The imagination is drawn out by relationships between things more than by the things themselves. Life provides the materials, but it’s up to us to establish the connections. Alice In Wonderland and The Phantom Tollbooth, for example, both start with perfectly ordinary elements of everyday life – playing cards, animals, grammar lessons – and each tells a crazy story about the relationships these things might have with one another. The imagination is brought into the realm of everyday life, and the illumination affects everything we see and do thereafter.

The whole world of Narnia is found in something equally mundane, the wardrobe, and no wardrobe might ever look the same after reading it.

6) There’s some essay to be written about how the quaint details of Narnia (tea parties, children as royalty, etc.) contrast with the emotional realism of the Harry Potter books. In a nutshell, the details of fantasy worlds haven’t changed nearly as much as the characters who visit them. Could be that today’s world, despite its reputation for barbarism, is much less scary than the WWII setting of the Narnia stories (the kids are sent to live with the professor because of the war) – and that more frightening, chaotic world is balanced by a more noble and less scary fantasy world than that of the Harry Potter books. Then again, the Narnia books were written for a more exclusively young audience; Harry Potter seems to have been aimed at more general audiences.

7) Every other mention of the Chronicles of Narnia books includes the phrase religious allegory or Christian allegory, but that’s unfair to the stories, if not to the famously Christian author. First, the stories deserve to be taken on their own merits; all literature borrows structure and relationships from other places in the culture. Second, the stories do have clear parallels to Christianity – but then, so do other religions, and it’s pretty rude to call them “Christian allegories”.

8) That said, the Christian references are inescapable. I didn’t pick up on them until the sixth or seventh book when I was a kid, and I don’t know my bible stories well enough to recognize all the references, but any reader over age 12 who’s spent time in a church will recognize who’s who in these books.

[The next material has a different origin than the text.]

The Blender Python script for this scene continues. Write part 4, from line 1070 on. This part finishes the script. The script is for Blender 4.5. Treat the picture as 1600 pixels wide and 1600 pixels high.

9) Edmund’s transition from insufferable traitor to hero is very effective. I guess it’s not that difficult to think of ways for a character to be horrible and treacherous and then find some reason or reasons for him to change, but I can appreciate it when it’s well done.

10) Not to read too much into this stuff, but: the four kids in this story parallel the four “court cards” in many tarot decks – king, queen, knight and page. That seems arbitrary, except the parallel works so well: Peter is the high king, heroic and decisive and commanding; Susan is the high queen, compassionate, maternal, emotional and intuitive; Lucy is the page, naïve and youthful – a beginner in every respect. And Edmund is the knight – but not in the most immediately obvious way.

The knight in the tarot deck is usually thought of as accomplishing great deeds, performing feats of bravery – but what does Edmund do in this story? His character transforms, while the other children merely reveal the character already intact inside them. When a knight card comes up in a tarot reading, it may suggest exactly that transformation: the “great deeds” implicit in the image of the knight may represent the dramatic steps taken by any of us who experience deliberate changes in our lives.

I'm guessing C.S. Lewis did not borrow his characters from the tarot. Rather, I think that this story and the standard tarot deck each stumbled independently onto a powerful set of character types that combine to form a complete human personality. We each have a powerful king, compassionate queen, ambitious knight, and passionate novice inside us. Fiction and the tarot each speak to the part of the imagination that understands this, and offers its own thoughts in response.